Plaintiffs concede the amount due upon the bond and mortgage. They allege, however, that Enrichetta Camporini died a resident of Italy and that the appointment of Joseph Bosetti as her administrator, by the Surrogate of Bergen County, was without legal effect and, therefore, that defendants do not have good title to the mortgage.

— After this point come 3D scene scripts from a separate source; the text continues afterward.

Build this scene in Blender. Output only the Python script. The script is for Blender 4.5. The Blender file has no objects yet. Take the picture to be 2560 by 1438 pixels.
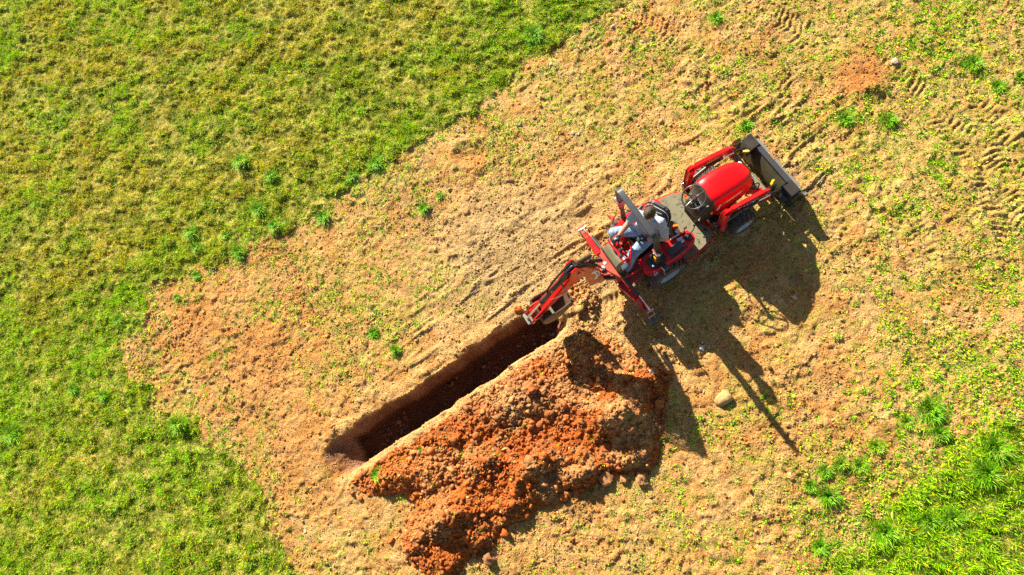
import bpy, bmesh, math, random
import numpy as np
from mathutils import Matrix, Vector, noise as mnoise

random.seed(7)
RNG = np.random.default_rng(11)
C = bpy.context.scene.collection
SC = bpy.context.scene
R_ = math.radians

# ------------------------------------------------------------------ camera, light, exposure
CAM_H, PIT, ROL, FPX = 10.656, .22942, .243615, 1600.0
cam_d = bpy.data.cameras.new('camera'); cam = bpy.data.objects.new('camera', cam_d); C.objects.link(cam)
RC = Matrix.Rotation(PIT, 3, 'X') @ Matrix.Rotation(ROL, 3, 'Y')
cam.matrix_world = Matrix.Translation((0, 0, CAM_H)) @ RC.to_4x4()
cam_d.sensor_width = 36; cam_d.lens = 36 * FPX / 2560
cam_d.clip_start = .1; cam_d.clip_end = 1000
SC.camera = cam

SUND = Vector((-1.022, 1.384, 1.0)).normalized()          # towards the sun
sd = bpy.data.lights.new('sun', 'SUN'); sd.energy = 4.9; sd.angle = R_(.55); sd.color = (1, .93, .80)
so = bpy.data.objects.new('sun', sd); C.objects.link(so)
so.rotation_euler = SUND.to_track_quat('Z', 'Y').to_euler(); so.location = (-6, 8, 14)
W = bpy.data.worlds.new('World'); SC.world = W; W.use_nodes = True
wn = W.node_tree.nodes; bg = wn['Background']
sky = wn.new('ShaderNodeTexSky'); sky.sky_type = 'NISHITA'; sky.sun_disc = False
sky.sun_elevation = math.asin(SUND.z); sky.sun_rotation = math.atan2(SUND.x, SUND.y)
W.node_tree.links.new(sky.outputs[0], bg.inputs[0]); bg.inputs[1].default_value = .05
SC.view_settings.view_transform = 'Standard'; SC.view_settings.look = 'None'
SC.view_settings.exposure = 1.38; SC.view_settings.gamma = 1
SC.render.engine = 'CYCLES'
SC.cycles.max_bounces = 6; SC.cycles.diffuse_bounces = 2; SC.cycles.transparent_max_bounces = 4
SC.cycles.use_denoising = False; SC.cycles.sample_clamp_indirect = 2.5

RM = np.array(RC)
def gp(px, py, z=0.0):
    """a point of the photograph's ground, as world coordinates at height z"""
    d = RM @ np.array([(px-1280)/FPX, -(py-719)/FPX, -1.0]); t = (z-CAM_H)/d[2]
    return np.array([d[0]*t, d[1]*t])
def gpl(pts): return np.array([gp(*p) for p in pts])

# ------------------------------------------------------------------ numpy noise
def _h(ix, iy, s):
    n = (ix.astype(np.int64)*374761393 + iy.astype(np.int64)*668265263 + s*1442695041) & 0x7fffffff
    n = ((n ^ (n >> 13)) * 1274126177) & 0x7fffffff
    return ((n ^ (n >> 16)) & 0xffff)/65535.0
def vn(x, y, f, s=0):
    x = x*f+100.3+s*7.7; y = y*f+91.7-s*3.1
    ix = np.floor(x); iy = np.floor(y); u = x-ix; v = y-iy
    u = u*u*(3-2*u); v = v*v*(3-2*v)
    a = _h(ix, iy, s); b = _h(ix+1, iy, s); c = _h(ix, iy+1, s); d = _h(ix+1, iy+1, s)
    return (a*(1-u)+b*u)*(1-v)+(c*(1-u)+d*u)*v
def fb(x, y, f, s=0, o=4, g=.5):
    t = 0; a = 1; n = 0
    for k in range(o):
        t = t+a*vn(x*(.8 if k % 2 else 1)-(.6*y if k % 2 else 0), y*(.8 if k % 2 else 1)+(.6*x if k % 2 else 0), f, s+k*13); n += a; a *= g; f *= 2.03
    return t/n
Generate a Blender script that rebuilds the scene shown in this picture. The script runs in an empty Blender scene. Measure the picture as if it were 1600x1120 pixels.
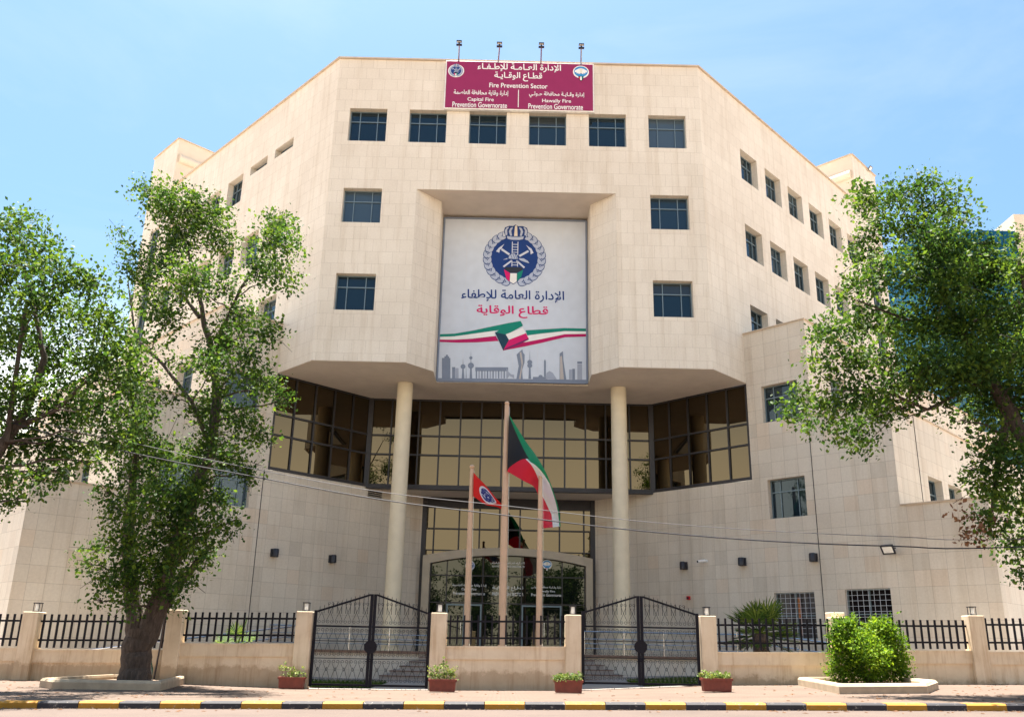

A motion for summary judgment upon the complaint and counterclaim was made by the defendants. There are, it seems to me, two reasons why defendants’ motion for summary judgment must prevail. In the first place, since they concede the amount due upon the mortgage, plaintiffs may not seek affirmative relief in equity without first tendering payment in full of the mortgage and interest. Hollings v. Hollings, 12 N. J. Super. 57 (App. Div. 1951). In the second place, the act of the surrogate in appointing Bosetti as administrator was a judicial function and his decree is not subject to collateral attack. Crawford v. Lees, 84 N. J. Eq. 324 (Ch. 1915); Plume v. Howard Savings Institution, 46 N. J. L. 211 (Sup. Ct. 1884).

There will be judgment for the defendants upon the complaint and the counterclaim.